*Entries shown*.
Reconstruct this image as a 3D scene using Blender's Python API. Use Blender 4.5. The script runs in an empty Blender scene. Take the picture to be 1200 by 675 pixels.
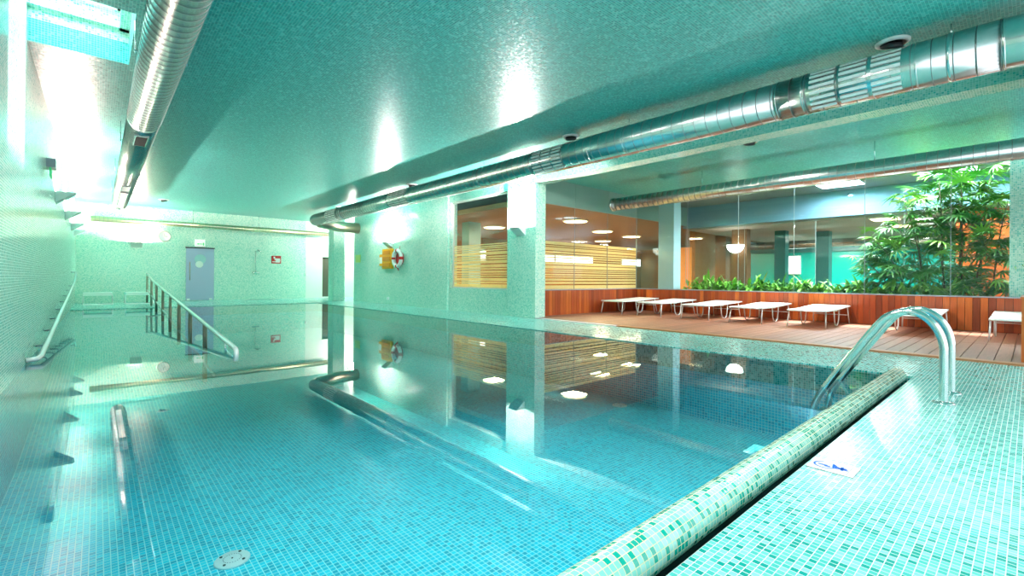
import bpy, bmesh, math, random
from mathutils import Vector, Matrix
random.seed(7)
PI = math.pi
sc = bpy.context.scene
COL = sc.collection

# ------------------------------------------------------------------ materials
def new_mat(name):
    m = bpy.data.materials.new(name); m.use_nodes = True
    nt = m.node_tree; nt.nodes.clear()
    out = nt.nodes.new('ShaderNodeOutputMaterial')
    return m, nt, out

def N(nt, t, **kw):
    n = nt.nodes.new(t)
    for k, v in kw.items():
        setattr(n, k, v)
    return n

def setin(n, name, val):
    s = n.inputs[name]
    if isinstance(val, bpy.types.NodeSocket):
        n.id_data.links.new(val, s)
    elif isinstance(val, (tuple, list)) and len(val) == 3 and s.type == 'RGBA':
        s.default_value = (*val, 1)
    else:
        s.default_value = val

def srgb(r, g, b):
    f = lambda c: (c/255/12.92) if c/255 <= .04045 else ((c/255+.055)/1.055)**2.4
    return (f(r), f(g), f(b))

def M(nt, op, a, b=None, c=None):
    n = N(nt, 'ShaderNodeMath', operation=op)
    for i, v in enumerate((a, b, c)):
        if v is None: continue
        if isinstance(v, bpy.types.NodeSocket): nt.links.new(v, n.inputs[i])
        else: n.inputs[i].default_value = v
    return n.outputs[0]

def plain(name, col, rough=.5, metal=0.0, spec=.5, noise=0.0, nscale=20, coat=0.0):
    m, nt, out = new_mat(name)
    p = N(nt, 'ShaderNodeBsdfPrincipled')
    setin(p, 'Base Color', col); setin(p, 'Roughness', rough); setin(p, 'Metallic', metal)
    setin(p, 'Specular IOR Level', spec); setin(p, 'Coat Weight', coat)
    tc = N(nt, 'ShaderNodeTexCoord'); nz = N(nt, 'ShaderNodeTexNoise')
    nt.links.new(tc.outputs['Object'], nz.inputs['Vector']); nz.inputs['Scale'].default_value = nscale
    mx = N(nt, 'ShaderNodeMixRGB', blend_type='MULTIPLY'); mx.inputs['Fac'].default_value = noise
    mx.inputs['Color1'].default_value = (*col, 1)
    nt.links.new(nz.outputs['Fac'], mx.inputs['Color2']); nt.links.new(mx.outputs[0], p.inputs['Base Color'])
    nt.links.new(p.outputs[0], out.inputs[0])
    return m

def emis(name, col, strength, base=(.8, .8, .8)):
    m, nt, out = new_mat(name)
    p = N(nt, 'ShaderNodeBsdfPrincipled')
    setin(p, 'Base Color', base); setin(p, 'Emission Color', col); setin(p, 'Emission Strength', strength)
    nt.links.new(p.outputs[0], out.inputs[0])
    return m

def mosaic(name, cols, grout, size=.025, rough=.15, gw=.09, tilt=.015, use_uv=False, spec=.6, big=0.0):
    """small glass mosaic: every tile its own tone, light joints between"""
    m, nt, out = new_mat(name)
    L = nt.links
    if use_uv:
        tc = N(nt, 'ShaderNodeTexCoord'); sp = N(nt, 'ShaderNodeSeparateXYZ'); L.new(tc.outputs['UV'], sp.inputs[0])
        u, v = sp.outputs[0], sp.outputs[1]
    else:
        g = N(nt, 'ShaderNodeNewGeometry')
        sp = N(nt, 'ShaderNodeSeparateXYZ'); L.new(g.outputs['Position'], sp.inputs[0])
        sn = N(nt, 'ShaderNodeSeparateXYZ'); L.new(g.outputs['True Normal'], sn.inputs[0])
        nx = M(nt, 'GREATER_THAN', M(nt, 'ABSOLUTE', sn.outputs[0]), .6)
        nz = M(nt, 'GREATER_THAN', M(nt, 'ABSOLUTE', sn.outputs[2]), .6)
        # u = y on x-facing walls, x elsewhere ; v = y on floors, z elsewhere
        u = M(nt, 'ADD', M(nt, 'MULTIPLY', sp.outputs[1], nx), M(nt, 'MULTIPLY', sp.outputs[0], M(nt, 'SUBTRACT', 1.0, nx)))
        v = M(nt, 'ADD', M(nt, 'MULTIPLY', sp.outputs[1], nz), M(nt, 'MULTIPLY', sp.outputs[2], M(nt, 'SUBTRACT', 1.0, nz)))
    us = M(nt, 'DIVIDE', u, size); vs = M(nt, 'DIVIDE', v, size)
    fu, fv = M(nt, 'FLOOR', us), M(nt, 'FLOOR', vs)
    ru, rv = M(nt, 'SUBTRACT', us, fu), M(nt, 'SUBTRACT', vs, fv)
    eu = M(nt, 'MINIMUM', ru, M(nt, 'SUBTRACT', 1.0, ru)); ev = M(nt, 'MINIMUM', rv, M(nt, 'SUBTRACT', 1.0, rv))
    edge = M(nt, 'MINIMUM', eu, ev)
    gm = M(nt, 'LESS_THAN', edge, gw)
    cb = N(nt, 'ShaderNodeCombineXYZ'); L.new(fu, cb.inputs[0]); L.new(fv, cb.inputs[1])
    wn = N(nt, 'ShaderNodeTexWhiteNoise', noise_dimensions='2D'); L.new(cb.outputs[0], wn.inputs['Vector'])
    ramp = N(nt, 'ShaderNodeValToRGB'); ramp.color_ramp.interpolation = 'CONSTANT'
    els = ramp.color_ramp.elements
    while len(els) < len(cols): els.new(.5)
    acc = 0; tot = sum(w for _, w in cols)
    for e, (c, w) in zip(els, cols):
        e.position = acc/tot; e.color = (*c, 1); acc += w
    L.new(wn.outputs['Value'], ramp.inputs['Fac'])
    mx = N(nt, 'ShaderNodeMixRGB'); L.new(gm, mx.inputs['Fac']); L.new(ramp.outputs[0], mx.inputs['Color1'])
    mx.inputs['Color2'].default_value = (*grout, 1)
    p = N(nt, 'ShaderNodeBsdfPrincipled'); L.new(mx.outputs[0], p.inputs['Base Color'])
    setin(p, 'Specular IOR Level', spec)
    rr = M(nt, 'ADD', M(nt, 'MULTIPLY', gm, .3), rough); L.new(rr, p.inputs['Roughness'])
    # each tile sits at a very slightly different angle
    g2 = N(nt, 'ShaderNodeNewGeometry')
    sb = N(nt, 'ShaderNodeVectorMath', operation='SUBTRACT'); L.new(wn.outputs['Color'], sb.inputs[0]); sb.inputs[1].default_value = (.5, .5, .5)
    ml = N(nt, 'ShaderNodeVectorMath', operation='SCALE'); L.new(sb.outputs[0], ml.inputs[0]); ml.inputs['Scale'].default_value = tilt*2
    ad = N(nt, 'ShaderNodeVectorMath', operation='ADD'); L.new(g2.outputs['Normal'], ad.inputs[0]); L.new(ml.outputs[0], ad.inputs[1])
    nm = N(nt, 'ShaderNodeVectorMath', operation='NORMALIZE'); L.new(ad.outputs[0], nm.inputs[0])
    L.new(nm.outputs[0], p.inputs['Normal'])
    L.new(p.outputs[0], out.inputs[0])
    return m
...
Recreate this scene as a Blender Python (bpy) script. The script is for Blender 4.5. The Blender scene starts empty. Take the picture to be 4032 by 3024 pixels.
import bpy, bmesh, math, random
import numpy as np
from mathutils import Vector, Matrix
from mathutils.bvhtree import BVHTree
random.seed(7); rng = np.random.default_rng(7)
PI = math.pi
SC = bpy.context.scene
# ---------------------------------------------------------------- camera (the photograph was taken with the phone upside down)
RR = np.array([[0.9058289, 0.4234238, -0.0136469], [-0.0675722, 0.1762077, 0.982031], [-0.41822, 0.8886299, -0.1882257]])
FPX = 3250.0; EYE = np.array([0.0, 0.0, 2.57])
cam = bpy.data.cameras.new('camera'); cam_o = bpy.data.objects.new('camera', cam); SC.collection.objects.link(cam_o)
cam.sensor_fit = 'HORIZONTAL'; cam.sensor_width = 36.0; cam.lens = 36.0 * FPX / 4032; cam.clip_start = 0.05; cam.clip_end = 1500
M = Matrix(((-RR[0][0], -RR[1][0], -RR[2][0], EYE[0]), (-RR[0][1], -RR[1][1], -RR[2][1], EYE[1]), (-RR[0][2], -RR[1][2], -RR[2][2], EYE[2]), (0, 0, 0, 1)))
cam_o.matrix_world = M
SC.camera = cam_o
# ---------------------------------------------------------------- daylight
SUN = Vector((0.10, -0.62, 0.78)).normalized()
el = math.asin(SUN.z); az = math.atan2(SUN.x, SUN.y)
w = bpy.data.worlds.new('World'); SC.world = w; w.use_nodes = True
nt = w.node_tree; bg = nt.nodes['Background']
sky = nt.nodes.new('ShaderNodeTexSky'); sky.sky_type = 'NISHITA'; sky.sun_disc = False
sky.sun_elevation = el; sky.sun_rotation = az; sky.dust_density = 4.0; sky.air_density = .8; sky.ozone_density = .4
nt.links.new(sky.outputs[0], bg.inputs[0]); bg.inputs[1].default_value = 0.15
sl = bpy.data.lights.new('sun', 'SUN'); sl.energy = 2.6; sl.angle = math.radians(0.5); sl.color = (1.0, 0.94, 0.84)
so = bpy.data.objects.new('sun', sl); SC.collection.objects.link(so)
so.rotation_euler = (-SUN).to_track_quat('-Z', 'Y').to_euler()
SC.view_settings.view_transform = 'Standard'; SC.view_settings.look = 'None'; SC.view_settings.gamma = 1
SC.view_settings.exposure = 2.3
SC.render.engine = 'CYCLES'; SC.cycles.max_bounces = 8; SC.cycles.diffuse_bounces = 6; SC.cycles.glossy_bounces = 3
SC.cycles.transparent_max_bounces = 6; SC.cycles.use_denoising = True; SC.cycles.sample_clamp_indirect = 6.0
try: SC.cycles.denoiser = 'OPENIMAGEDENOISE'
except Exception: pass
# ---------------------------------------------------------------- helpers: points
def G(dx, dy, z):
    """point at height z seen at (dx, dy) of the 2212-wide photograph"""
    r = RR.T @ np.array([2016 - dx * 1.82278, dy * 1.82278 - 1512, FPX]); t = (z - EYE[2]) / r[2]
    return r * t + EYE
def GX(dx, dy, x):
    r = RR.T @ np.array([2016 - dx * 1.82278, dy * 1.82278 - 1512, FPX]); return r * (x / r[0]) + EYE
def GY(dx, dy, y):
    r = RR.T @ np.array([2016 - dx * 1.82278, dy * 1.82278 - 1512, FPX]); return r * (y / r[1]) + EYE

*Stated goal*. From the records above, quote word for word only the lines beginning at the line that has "Reconstruct this image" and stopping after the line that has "return m, nt, out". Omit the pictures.

*Output of the task*.
Reconstruct this image as a 3D scene using Blender's Python API. Use Blender 4.5. The script runs in an empty Blender scene. Take the picture to be 1200 by 675 pixels.
import bpy, bmesh, math, random
from mathutils import Vector, Matrix
random.seed(7)
PI = math.pi
sc = bpy.context.scene
COL = sc.collection

# ------------------------------------------------------------------ materials
def new_mat(name):
    m = bpy.data.materials.new(name); m.use_nodes = True
    nt = m.node_tree; nt.nodes.clear()
    out = nt.nodes.new('ShaderNodeOutputMaterial')
    return m, nt, out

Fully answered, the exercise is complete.